If so, go read some Dickens. Read him aloud, so that you can hear his voice, hear the vowels, hear the consonants. It doesn't matter that you don't have an English accent, but if you happen to know someone who does, have him read a couple pages to you. (Then have that person call me and read a couple pages to me as well. Thank you in advance.)
Here's all you need to know about me and Charles Dickens. I started reading Dickens when I was eight years old. I've been re-reading him ever since. Dickens saved my life.
OK, there's one more thing you need to know about Charles Dickens and me: he solidified my relationship with my high school mentor. If Thom were alive today we would be together right now, reading Dickens aloud; laughing, crying, and talking about life.
Dickens isn't about "sweetness," and "Christmas" (though he did pretty much invent a sort of Christmas, but not the one practiced today). He's about the interactions between people and the circumstances of life which are greater than people, but which can be seen clearly through the crisp deliniation of the individual. He's about frustration. He's about progress. He's about telling a story of life that is vast and almost overwhelming, yet detailed and specific and containable. He's about contradictions.

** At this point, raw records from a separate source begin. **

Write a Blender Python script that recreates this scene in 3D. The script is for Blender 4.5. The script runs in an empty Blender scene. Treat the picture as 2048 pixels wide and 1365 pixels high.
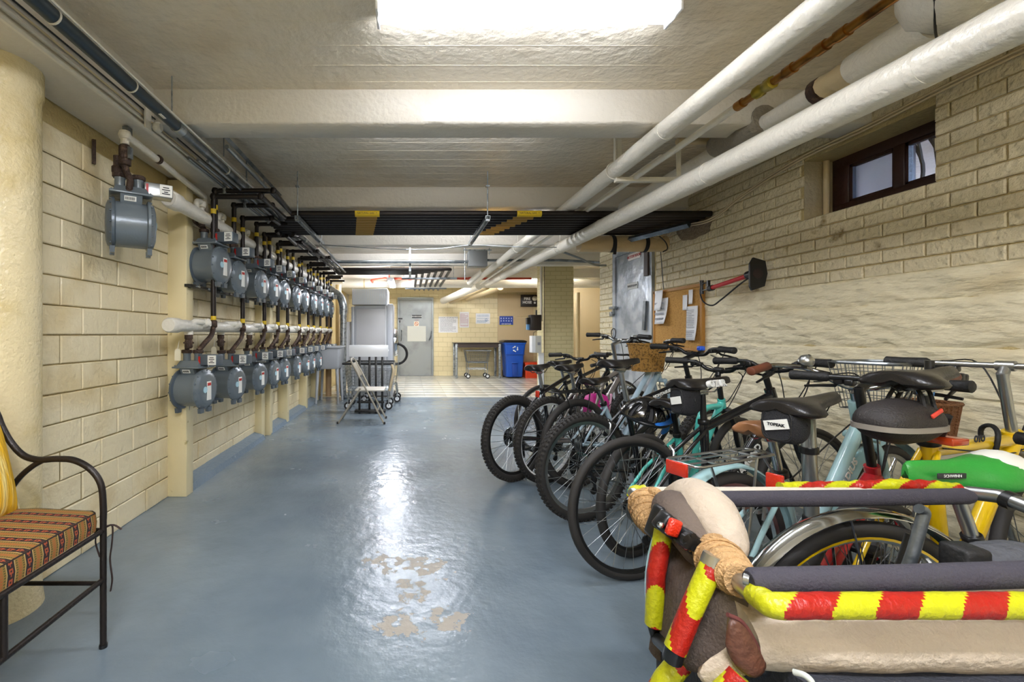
import bpy, math, random
from mathutils import Vector, Matrix, noise
random.seed(7)
S = bpy.context.scene
COL = S.collection
PI = math.pi
H = 1.15            # eye height
# ------------------------------------------------------------------ camera
cam_d = bpy.data.cameras.new('camera')
cam = bpy.data.objects.new('camera', cam_d); COL.objects.link(cam)
cam.location = (0, 0, H); cam.rotation_euler = (PI/2, 0, 0)
cam_d.sensor_fit = 'HORIZONTAL'; cam_d.sensor_width = 36
cam_d.lens = 900/2048*36
cam_d.shift_x = (1024-820)/2048; cam_d.shift_y = -(682.5-670)/2048
cam_d.clip_start = .05; cam_d.clip_end = 60
S.camera = cam
# ------------------------------------------------------------------ world
W = bpy.data.worlds.new('daylight'); S.world = W; W.use_nodes = True
bg = W.node_tree.nodes['Background']; bg.inputs[0].default_value = (.42, .62, 1, 1); bg.inputs[1].default_value = 3.6
S.view_settings.view_transform = 'Standard'; S.view_settings.look = 'None'
S.view_settings.gamma = 1; S.view_settings.use_curve_mapping = False
S.view_settings.exposure = 2.8
LAMP = 22.0         # luminaire strength
try:
    S.cycles.max_bounces = 8; S.cycles.diffuse_bounces = 5; S.cycles.glossy_bounces = 4
    S.cycles.sample_clamp_indirect = 6; S.cycles.caustics_reflective = False; S.cycles.caustics_refractive = False
except Exception: pass

def at(px, py, Y):   # a point seen at that place of the photograph, Y metres away
    return Vector(((px-820)/900*Y, Y, H-(py-670)/900*Y))
# ------------------------------------------------------------------ materials
def srgb(h):
    if isinstance(h, str):
        h = tuple(int(h[i:i+2], 16)/255 for i in (0, 2, 4))
    return tuple(c/12.92 if c <= .04045 else ((c+.055)/1.055)**2.4 for c in h)+(1,)
MC = {}
def mat(name, col, rough=.5, metal=0., bump=None, var=None, coat=0., emit=None, local=False, trans=0., aniso=None):
    """bump=(scale, strength[, detail]); var=(second colour, scale, low, high)"""
    if name in MC: return MC[name]
    m = bpy.data.materials.new(name); m.use_nodes = True; MC[name] = m
    nt = m.node_tree; b = nt.nodes['Principled BSDF']; L = nt.links
    b.inputs['Base Color'].default_value = srgb(col); b.inputs['Roughness'].default_value = rough
    b.inputs['Metallic'].default_value = metal; b.inputs['Coat Weight'].default_value = coat
    b.inputs['Coat Roughness'].default_value = .12
    b.inputs['Transmission Weight'].default_value = trans
    if emit:
        b.inputs['Emission Color'].default_value = srgb(emit[0]); b.inputs['Emission Strength'].default_value = emit[1]
    if bump or var:
        if local:
            tc = nt.nodes.new('ShaderNodeTexCoord'); src = tc.outputs['Object']
        else:
            g = nt.nodes.new('ShaderNodeNewGeometry'); src = g.outputs['Position']
        if aniso:
            mp = nt.nodes.new('ShaderNodeMapping'); mp.inputs['Scale'].default_value = aniso
            L.new(src, mp.inputs['Vector']); src = mp.outputs[0]
    if bump:
        n = nt.nodes.new('ShaderNodeTexNoise'); n.inputs['Scale'].default_value = bump[0]
        n.inputs['Detail'].default_value = bump[2] if len(bump) > 2 else 3
        L.new(src, n.inputs['Vector'])
        bp = nt.nodes.new('ShaderNodeBump'); bp.inputs['Strength'].default_value = bump[1]; bp.inputs['Distance'].default_value = .02
        L.new(n.outputs['Fac'], bp.inputs['Height']); L.new(bp.outputs[0], b.inputs['Normal'])
    if var:
        n2 = nt.nodes.new('ShaderNodeTexNoise'); n2.inputs['Scale'].default_value = var[1]; n2.inputs['Detail'].default_value = 6
        L.new(src, n2.inputs['Vector'])
        r = nt.nodes.new('ShaderNodeMapRange'); r.inputs[1].default_value = var[2]; r.inputs[2].default_value = var[3]
        L.new(n2.outputs['Fac'], r.inputs[0])
        mx = nt.nodes.new('ShaderNodeMix'); mx.data_type = 'RGBA'
        mx.inputs[6].default_value = srgb(col); mx.inputs[7].default_value = srgb(var[0])
        L.new(r.outputs[0], mx.inputs[0]); L.new(mx.outputs[2], b.inputs['Base Color'])
    return m
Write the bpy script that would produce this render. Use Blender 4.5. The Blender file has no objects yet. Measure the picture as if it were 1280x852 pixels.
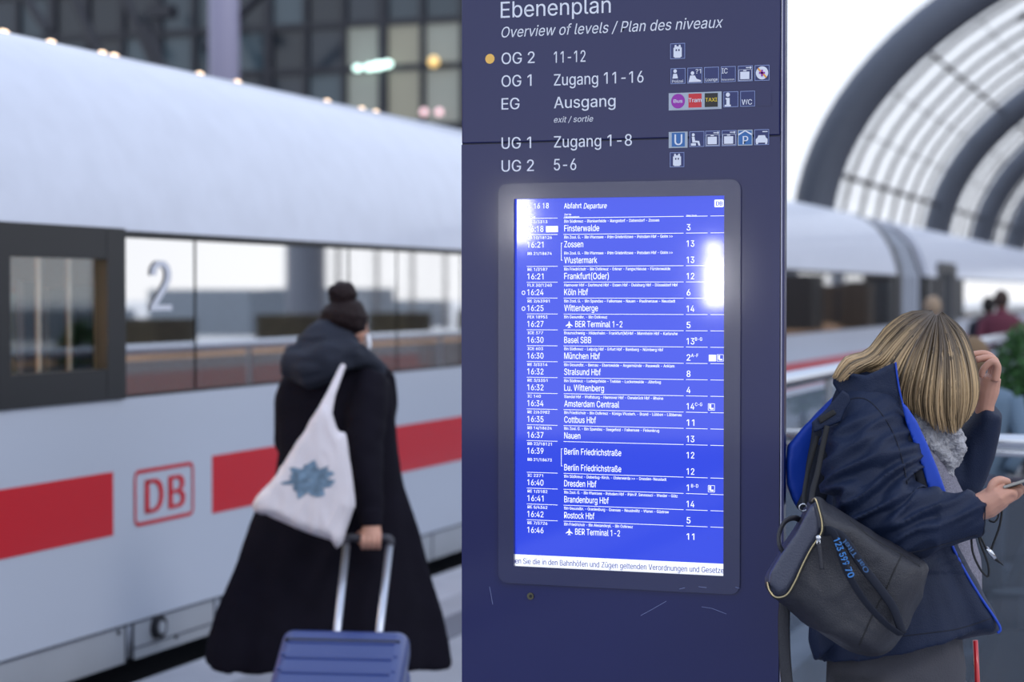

He's sarcastic, witty, sentimental, and coldly clear-headed. He wants answers to the big questions in life but he can take pleasure in the small niceties that make life bearable.
His work defines productivity. His life exudes creativity. He was a hungry and curious mind. He was the consumate profiler—and by that I mean he looked around and noticed everything, and could understand what he saw.
I don't have Thom any more, but I do have Charles Dickens. Funny, Dickens is still saving my life, every day.
I suggest you let Dickens do a little magic in your own life.
Google "Charles Dickens" and read some of the interesting stuff being written about him at his bicentennial. I don't agree with it all, but then neither should you. Read his books and then make your own decision about whether or not you agree with what's being written about his work.
My friend Pat sent me these two interesting links that can start you off: "Six Things Dickens Gave the World," and a link to an article about two new biographies on Dickens.
p.s. my computer guru Bob wrote to me this morning and told me to check out the Google illustration for today, Feb. 7, 2012. Be sure to do that.